Exercise:
Report each line of the data that includes the word "picture".

===

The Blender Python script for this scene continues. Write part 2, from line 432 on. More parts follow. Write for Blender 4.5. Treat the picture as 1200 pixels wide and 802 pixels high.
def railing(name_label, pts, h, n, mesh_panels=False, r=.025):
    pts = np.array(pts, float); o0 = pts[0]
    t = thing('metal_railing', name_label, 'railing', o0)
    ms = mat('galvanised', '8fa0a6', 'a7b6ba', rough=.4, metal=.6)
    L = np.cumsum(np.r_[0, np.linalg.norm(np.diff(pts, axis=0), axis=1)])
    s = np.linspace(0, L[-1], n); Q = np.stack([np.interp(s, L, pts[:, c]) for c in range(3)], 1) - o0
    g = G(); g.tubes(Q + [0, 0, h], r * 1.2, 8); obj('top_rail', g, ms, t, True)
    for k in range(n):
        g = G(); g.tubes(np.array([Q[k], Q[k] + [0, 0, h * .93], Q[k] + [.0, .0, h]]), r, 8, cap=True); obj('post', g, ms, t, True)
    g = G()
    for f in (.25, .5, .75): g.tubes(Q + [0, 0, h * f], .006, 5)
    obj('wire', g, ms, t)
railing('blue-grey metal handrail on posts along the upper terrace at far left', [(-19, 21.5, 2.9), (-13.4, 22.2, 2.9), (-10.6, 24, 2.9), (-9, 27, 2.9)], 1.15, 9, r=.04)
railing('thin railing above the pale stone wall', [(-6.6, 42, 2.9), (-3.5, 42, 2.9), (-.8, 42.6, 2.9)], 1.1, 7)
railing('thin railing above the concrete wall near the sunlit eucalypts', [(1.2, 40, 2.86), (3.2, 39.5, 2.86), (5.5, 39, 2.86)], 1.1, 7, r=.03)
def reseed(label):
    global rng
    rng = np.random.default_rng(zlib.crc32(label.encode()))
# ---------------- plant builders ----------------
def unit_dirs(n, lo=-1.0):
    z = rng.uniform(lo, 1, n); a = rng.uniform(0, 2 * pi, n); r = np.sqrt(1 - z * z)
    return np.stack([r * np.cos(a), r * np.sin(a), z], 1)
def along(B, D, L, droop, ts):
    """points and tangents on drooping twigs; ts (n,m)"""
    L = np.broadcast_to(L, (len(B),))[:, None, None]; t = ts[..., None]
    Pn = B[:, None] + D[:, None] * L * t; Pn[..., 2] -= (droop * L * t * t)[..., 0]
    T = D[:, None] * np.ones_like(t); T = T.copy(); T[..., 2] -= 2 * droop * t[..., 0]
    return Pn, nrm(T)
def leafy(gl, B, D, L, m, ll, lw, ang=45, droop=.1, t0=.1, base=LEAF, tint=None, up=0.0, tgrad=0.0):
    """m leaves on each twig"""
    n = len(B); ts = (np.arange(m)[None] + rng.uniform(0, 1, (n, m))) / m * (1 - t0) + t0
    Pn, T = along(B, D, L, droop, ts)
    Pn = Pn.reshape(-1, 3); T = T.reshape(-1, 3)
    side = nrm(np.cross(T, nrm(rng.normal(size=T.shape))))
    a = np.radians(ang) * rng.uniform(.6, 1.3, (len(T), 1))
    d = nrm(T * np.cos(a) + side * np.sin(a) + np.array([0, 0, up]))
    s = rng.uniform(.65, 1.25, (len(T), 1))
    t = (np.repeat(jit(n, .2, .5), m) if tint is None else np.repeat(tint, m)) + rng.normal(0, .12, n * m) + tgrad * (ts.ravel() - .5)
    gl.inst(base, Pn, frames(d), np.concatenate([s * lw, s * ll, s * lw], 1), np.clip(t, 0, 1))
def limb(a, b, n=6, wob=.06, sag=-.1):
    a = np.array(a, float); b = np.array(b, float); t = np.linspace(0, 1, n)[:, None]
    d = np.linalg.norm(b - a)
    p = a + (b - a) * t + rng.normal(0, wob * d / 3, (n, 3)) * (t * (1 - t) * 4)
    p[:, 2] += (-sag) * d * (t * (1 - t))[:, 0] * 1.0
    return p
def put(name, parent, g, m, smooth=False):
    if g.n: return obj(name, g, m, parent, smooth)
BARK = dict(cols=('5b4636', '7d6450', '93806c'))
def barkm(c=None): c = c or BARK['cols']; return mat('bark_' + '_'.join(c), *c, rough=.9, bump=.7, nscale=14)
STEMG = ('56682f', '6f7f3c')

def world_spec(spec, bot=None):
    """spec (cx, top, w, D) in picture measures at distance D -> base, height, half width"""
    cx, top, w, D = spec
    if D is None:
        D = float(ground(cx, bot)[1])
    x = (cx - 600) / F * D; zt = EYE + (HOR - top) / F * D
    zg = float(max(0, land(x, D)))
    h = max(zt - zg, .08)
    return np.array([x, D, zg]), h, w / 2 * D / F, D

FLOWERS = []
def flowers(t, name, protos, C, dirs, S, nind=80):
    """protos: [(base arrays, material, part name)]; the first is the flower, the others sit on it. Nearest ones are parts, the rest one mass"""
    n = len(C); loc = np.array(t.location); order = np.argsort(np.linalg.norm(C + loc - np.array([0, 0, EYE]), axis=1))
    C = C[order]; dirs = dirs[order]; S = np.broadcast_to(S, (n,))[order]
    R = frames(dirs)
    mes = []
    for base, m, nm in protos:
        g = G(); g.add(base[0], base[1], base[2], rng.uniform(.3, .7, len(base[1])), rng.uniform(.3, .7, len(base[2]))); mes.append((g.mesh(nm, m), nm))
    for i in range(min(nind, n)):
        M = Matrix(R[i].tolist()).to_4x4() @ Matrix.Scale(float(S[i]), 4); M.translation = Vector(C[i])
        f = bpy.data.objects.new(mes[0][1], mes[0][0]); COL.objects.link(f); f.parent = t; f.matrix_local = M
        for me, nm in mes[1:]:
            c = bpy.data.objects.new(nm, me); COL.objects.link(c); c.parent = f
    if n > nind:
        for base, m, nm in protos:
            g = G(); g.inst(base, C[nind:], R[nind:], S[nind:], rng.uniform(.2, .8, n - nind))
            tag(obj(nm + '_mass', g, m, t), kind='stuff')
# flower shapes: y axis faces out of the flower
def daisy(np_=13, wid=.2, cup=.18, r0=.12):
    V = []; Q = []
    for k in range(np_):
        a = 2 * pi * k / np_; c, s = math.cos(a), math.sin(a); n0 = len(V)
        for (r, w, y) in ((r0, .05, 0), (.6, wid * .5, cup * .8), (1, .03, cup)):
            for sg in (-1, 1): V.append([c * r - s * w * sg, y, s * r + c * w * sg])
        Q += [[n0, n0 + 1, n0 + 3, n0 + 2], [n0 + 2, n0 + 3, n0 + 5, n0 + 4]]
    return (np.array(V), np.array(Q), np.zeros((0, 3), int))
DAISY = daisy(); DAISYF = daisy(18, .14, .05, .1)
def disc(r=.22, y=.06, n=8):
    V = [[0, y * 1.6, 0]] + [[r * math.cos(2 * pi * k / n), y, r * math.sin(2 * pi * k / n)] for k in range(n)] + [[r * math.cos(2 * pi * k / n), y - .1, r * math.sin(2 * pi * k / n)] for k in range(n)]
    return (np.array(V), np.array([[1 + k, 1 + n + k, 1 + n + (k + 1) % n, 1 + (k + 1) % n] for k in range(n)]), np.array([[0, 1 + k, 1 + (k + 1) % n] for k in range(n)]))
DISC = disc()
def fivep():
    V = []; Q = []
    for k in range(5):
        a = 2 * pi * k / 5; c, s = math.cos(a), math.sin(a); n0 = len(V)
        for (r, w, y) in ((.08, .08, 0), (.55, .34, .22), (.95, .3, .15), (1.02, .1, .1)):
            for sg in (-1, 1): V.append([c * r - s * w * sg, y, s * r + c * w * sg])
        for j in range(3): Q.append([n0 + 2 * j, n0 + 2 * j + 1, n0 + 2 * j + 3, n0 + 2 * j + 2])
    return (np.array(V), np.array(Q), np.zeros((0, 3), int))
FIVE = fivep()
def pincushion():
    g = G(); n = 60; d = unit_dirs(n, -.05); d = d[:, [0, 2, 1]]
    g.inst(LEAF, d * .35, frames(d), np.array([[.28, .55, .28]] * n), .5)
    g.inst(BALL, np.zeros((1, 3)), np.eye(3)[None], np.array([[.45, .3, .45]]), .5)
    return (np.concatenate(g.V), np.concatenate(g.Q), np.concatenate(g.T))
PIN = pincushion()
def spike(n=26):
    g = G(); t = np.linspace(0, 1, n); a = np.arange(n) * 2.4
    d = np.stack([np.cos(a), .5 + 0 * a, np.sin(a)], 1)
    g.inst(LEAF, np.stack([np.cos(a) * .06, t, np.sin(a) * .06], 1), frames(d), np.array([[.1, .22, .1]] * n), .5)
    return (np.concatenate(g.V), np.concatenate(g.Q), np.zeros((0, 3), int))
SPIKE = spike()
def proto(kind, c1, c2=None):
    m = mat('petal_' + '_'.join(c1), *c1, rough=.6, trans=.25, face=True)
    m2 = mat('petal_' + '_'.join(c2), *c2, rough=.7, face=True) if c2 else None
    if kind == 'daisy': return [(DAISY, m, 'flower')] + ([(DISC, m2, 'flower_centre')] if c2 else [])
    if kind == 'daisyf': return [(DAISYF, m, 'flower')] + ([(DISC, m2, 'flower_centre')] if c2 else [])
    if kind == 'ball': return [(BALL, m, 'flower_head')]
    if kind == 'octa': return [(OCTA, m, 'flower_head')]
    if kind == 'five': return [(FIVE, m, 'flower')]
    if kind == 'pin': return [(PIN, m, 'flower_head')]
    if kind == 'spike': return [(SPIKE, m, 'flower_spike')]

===

Correct result:
The Blender Python script for this scene continues. Write part 2, from line 432 on. More parts follow. Write for Blender 4.5. Treat the picture as 1200 pixels wide and 802 pixels high.
    """spec (cx, top, w, D) in picture measures at distance D -> base, height, half width"""